I understand why the time limit is there sometimes. In AP Stats, we had a time limit on one of our tests simply because people were taking two hours to solve four problems. No, I am not exaggerating. But for the ACT and SAT, those are actually kind of important for our futures. I probably would have scored a couple points higher on the ACT had I not been looking at the clock every two seconds. “I sometimes waste time trying to figure out how much time I have left,” Meyer said.

This dates back to elementary school for me. During that one really short math ITED (or ITBS or Iowa Assessment or whatever it is now), I got about three problems done because I couldn’t focus since we had about five minutes to complete 20 problems. It’s not that I didn’t understand, it’s that I broke down under the stress. And I was in third grade. That is not how we should be assessing our knowledge.
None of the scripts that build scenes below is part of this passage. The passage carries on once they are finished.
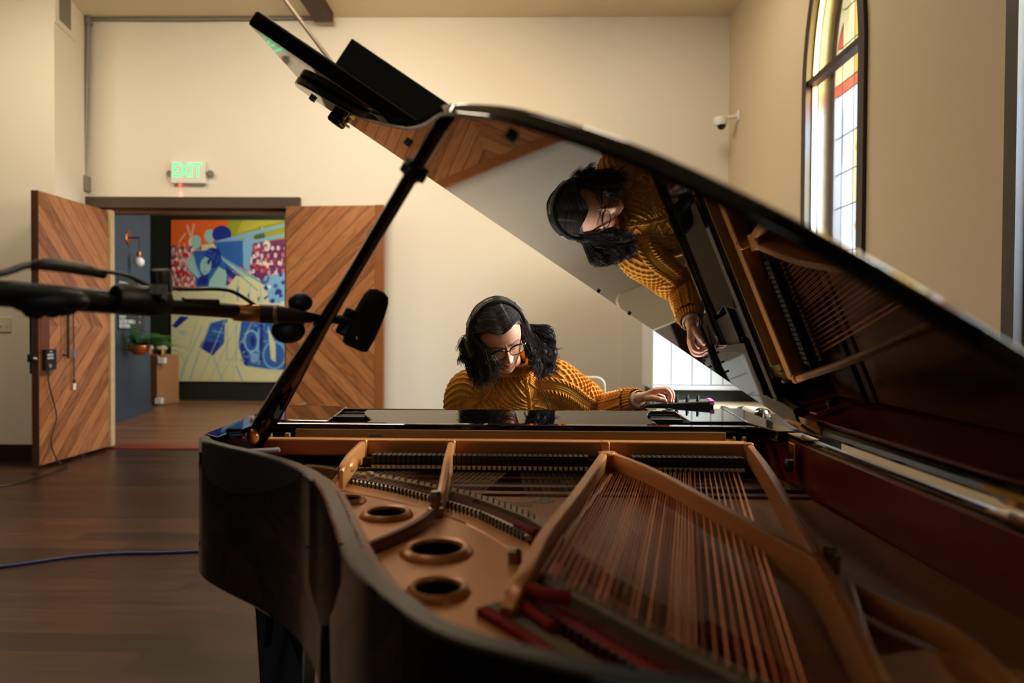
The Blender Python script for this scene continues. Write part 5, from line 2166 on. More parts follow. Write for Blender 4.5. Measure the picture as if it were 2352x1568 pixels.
MB().tube([ay(700, 728, 1.415), ay(735, 730, 1.43), ay(775, 733, 1.44), ay(808, 738, 1.448)], [.013, .0085, .0105, .016], 14).build('neck', m_black, mic)
p = ay(826, 776, 1.452) - V((0, .022, 0))
MB().ball(p, .0045, 12, 8).build('screw', m_chrome, mic)

# ================================================================== THINGS ON THE WALLS
# exit sign
e0, e1 = ay(397, 372, 6.945), ay(476, 423, 6.945)
ex = thing('exit_sign', ((e0.x + e1.x) / 2, 6.94, (e0.z + e1.z) / 2), 'white exit sign with glowing green letters and two lamp heads over the doorway', 'sign')
MB().box((e0.x, 6.895, e1.z), (e1.x, 6.948, e0.z)).build('housing', m_white, ex, smooth=0, bevel=.006)
q = MB()
letters(q, 'EXIT', .20, ((e0.x + e1.x) / 2 - .006, 6.8945, (e0.z + e1.z) / 2 + .012), (1, 0, 0), (0, 0, 1), .0015, .003, 'CENTER', 1.02, sx=.74)
q.build('lettering', mat('green_sign_light', rgb(60, 200, 110), .5, emit=(.12, 1.0, .36, 1), estr=1.1), ex, smooth=0, recalc=False)
for x, y, s in ((388, 398, -1), (482, 398, 1)):
    p = ay(x, y, 6.90)
    hd = MB().lathe([(0, 0), (.030, .0), (.034, .012), (.030, .04), (.018, .055), (0, .058)], p, (s * -.2, .95, .1), 18).build('lamp_head', m_grey, ex, smooth=40)
    put(MB().tube([p + V((-s * .0, .02, 0)), V((e0.x if s < 0 else e1.x, 6.92, p.z))], .010, 8).build('arm', m_grey), hd)
pl_ = ay(413, 425, 6.93)
MB().ball(pl_, .007, 10, 8).build('indicator_light', mat('red_led', rgb(255, 40, 30), .4, emit=(1, .05, .05, 1), estr=8), ex)
l = bpy.data.lights.new('red_led_light', 'SPOT')
l.energy, l.color, l.spot_size, l.spot_blend, l.shadow_soft_size = 2.2, (1, .06, .10), math.radians(36), .8, .004
lo_ = bpy.data.objects.new('red_led_light', l)
COL.objects.link(lo_)
lo_.location = pl_ + V((0, -.008, -.010))
lo_.rotation_euler = (math.radians(12), 0, 0)

# conduit
cd = thing('electrical_conduit', tuple(ay(195, 440, 6.93)), 'grey metal conduit running along the ceiling line and down the corner to a box', 'conduit')
pth = [ay(752, 10, 6.86), ay(754, 20, 6.88), ay(748, 34, 6.91), ay(733, 41, 6.92), ay(700, 42, 6.925), ay(560, 44, 6.925), ay(390, 45, 6.925), ay(230, 44, 6.925), ay(208, 44, 6.92)]
MB().tube(spline(pth, 5), .0155, 10).build('pipe', m_grey, cd)
MB().tube([ay(203, 46, 6.91), ay(199, 200, 6.91), ay(194, 415, 6.91)], .021, 10).build('pipe', m_grey, cd)
p = ay(204, 45, 6.915)
MB().box((p.x - .028, 6.88, p.z - .055), (p.x + .026, 6.945, p.z + .026)).build('elbow_box', m_grey, cd, smooth=30, bevel=.010)
a, c = ay(185, 405, 6.92), ay(205, 441, 6.92)
MB().box((a.x, 6.86, c.z), (c.x, 6.948, a.z)).build('junction_box', m_grey, cd, smooth=30, bevel=.006)
p = ay(191, 199, 6.91)
MB().tube([p + V((-.02, 0, -.012)), p + V((-.03, 0, 0)), p + V((-.02, 0, .012))], .005, 6).build('pipe_strap', m_grey, cd)
for x, y in ((730, 41),):
    p = ay(x, y, 6.92)
    MB().box((p.x - .035, 6.90, p.z - .014), (p.x + .035, 6.925, p.z + .017)).build('coupling', m_grey, cd, smooth=30, bevel=.004)

# beam end and tie rod at the ceiling
a, c = ay(706, -40, 6.6), ay(750, 26, 6.6)
bm = MB().box((a.x, 6.30, c.z), (c.x, 6.84, ZC)).build('ceiling_beam_bracket', mat('oxblood_wood', rgb(62, 26, 14), .6), smooth=0, bevel=.006)
tag(bm, 'short dark brown wooden bracket hanging from the ceiling beside the conduit bend', 'bracket')
a, c = ay(655, 0, 5.0), ay(722, 90, 5.0)
dirr = (a - c).normalized()
k_up = (ZC - a.z) / dirr.z
rod = MB().tube([a + dirr * k_up, c - dirr * 0.5], .015, 10).build('ceiling_rod', mat('brown_rod_paint', rgb(70, 52, 28), .6), smooth=60)
tag(rod, 'thin brown diagonal rod hanging from the ceiling behind the raised piano lid', 'rod')

# vent on the return wall
def ret(x, y, off=0.0):
    """point on the splayed return wall at the left corner"""
    P0, P1 = V((JX, JY, 0)), V((-4.50, YB, 0))
    d_ = (P1 - P0).normalized()
    n_2 = V((d_.y, -d_.x, 0))
    dd = ray(x, y)
    k = (P0 + n_2 * off - CAM).dot(n_2) / dd.dot(n_2)
    return CAM + dd * k, d_, n_2


(pa_, d_, n2), (pb2, _, _) = ret(133, 20), ret(159, 60)
vc, hw_ = (pa_ + pb2) / 2, abs((pb2 - pa_).dot(d_)) / 2
zlo, zhi = ret(146, 57)[0].z, ret(146, -70)[0].z
vt = thing('air_vent', tuple(vc), 'grey slotted air vent in a cream frame high in the left corner', 'vent')
zc_, hz_ = (zlo + zhi) / 2, (zhi - zlo) / 2
vc.z = zc_
MB().obox(vc + n2 * .006 + d_ * .02, d_ * (hw_ + .10), n2 * .005, V((0, 0, hz_ + .06))).build('frame', m_wall, vt, smooth=0, bevel=.003)
MB().obox(vc + n2 * .013, d_ * hw_, n2 * .003, V((0, 0, hz_))).build('backing', mat('vent_grey', rgb(118, 112, 98), .6), vt, smooth=0)
q = MB()
for k in range(14):
    q.obox(vc + n2 * .017 + V((0, 0, -hz_ + (k + .5) * hz_ / 7)), d_ * hw_ * .96, n2 * .003 + V((0, 0, .004)), V((0, 0, .002)))
q.build('louvres', mat('vent_light_grey', rgb(140, 132, 116), .6), vt, smooth=0)

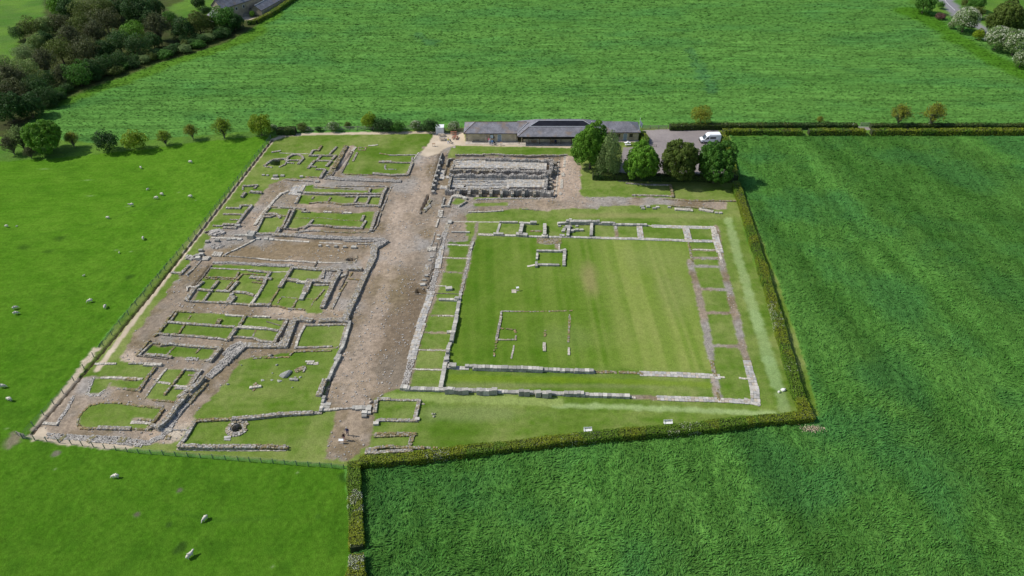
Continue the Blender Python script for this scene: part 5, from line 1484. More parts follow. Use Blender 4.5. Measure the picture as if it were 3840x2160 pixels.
def hedge(name, label, line, wd, h, top='H', dens=75, leaf=.115, seed=0, flowers=0, zone=()):
    """clipped hedge along world points: solid core, leafy skin, patches of blossom"""
    L = [math.hypot(b[0]-a[0], b[1]-a[1]) for a, b in zip(line[:-1], line[1:])]; x0, y0 = line[0]
    root = thing(name, label, 'hedge', (x0, y0, gz(x0, y0))); core = MB(); P_ = []; N_ = []; T = []; FL = []; s0 = 0
    for (a, b), l in zip(zip(line[:-1], line[1:]), L):
        ux, uy = (b[0]-a[0])/l, (b[1]-a[1])/l; n = max(1, int(l/1.2))
        for i in range(n):
            t = (i+.5)/n; core.box((a[0]+ux*l*t-x0, a[1]+uy*l*t-y0, h*.44), (l/n*1.15, wd*.8, h*.88), math.atan2(uy, ux))
        m = int(l*(wd+2*h)*dens); s = RNG.random(m)*l; q = RNG.random(m)*(wd+2*h)
        nn_ = vn(s+s0+seed*40, s*0, 3.5, 7)-.5; n2_ = vn(s+s0, s*0+9, 1.3, 8)-.5; W_ = wd*(1+.35*nn_+.18*n2_); H_ = h*(1+.22*(vn(s+s0+seed*9, s*0, 6, 9)-.5)+.14*n2_)
        istop = (q > h) & (q < h+wd); off = np.where(q < h, -W_/2, np.where(q > h+wd, W_/2, (q-h-wd/2)/wd*W_)); z = np.where(q < h, q/h*H_, np.where(q > h+wd, (q-h-wd)/h*H_, H_))
        rnd = np.minimum(1, (wd/2-np.abs(np.where(istop, off, 0)))/.3)*.14; z = z-np.where(istop, .14-rnd, 0); off = off*(1-.12*np.where(istop, 0, np.clip(z/H_, 0, 1)**3))
        nz_ = np.where(istop, 1, .15); ns = np.where(istop, 0, np.sign(off))
        P_.append(np.stack([a[0]+ux*s-uy*off-x0, a[1]+uy*s+ux*off-y0, z+RNG.normal(size=m)*.05], 1)+RNG.normal(size=(m, 3))*.05)
        N_.append(np.stack([-uy*ns, ux*ns, nz_], 1)); T.append(istop); FL.append(s+s0); s0 += l
    P_ = np.concatenate(P_); N_ = np.concatenate(N_); T = np.concatenate(T); S_ = np.concatenate(FL)
    core.build('core', M_HEDGE, root)
    hue = fbm(P_[:, 0]+x0, P_[:, 1]+y0, 5, 161, 3)
    fm = np.zeros(len(P_), bool)
    for a_, b_, pr in zone: fm |= (S_ > a_) & (S_ < b_) & (RNG.random(len(P_)) < pr) & (vn(P_[:, 0]*1.0, P_[:, 1]+P_[:, 2], .8, 5) > .45)
    if flowers: fm |= (RNG.random(len(P_)) < flowers) & (hue > .55)
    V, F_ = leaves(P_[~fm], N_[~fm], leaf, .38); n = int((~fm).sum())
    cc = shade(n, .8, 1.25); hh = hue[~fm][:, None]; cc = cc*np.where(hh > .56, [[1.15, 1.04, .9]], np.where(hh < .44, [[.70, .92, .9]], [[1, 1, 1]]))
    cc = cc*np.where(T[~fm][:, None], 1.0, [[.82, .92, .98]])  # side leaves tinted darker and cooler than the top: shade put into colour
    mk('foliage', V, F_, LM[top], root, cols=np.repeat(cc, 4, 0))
    if fm.sum() > 3:
        V, F_ = leaves(P_[fm]+N_[fm]*.05, N_[fm], leaf*.7, .6); mk('blossom', V, F_, BLOSSOM, root, cols=np.repeat(shade(int(fm.sum()), .7, 1.05), 4, 0))
    return root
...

Our ITED scores determined back in middle school who would be in “advanced” science and who would be in “normal” science. A bunch of my friends were put into “normal” science with me because we simply couldn’t handle the time limit of ITEDs. Removing that time limit would allow us to actually show what we know, and not how we handle stress. I’m still a little bitter about being put in “normal” science (I was the only person in Science Olympiad back in freshman year who wasn’t in “advanced” science).

I think we should remove unnecessary time limits on testing. I say this meaning that we shouldn’t have tests to where we have to answer four questions per minute and unreasonable things like that. An hour for a stats test seems reasonable to me. We should be able to spend as much time as we want on the ACT and SAT, considering they’re affecting our future. Putting time limits on our knowledge is restricting our abilities to work out problems, and I think we should be allowed to apply what we know at our own pace.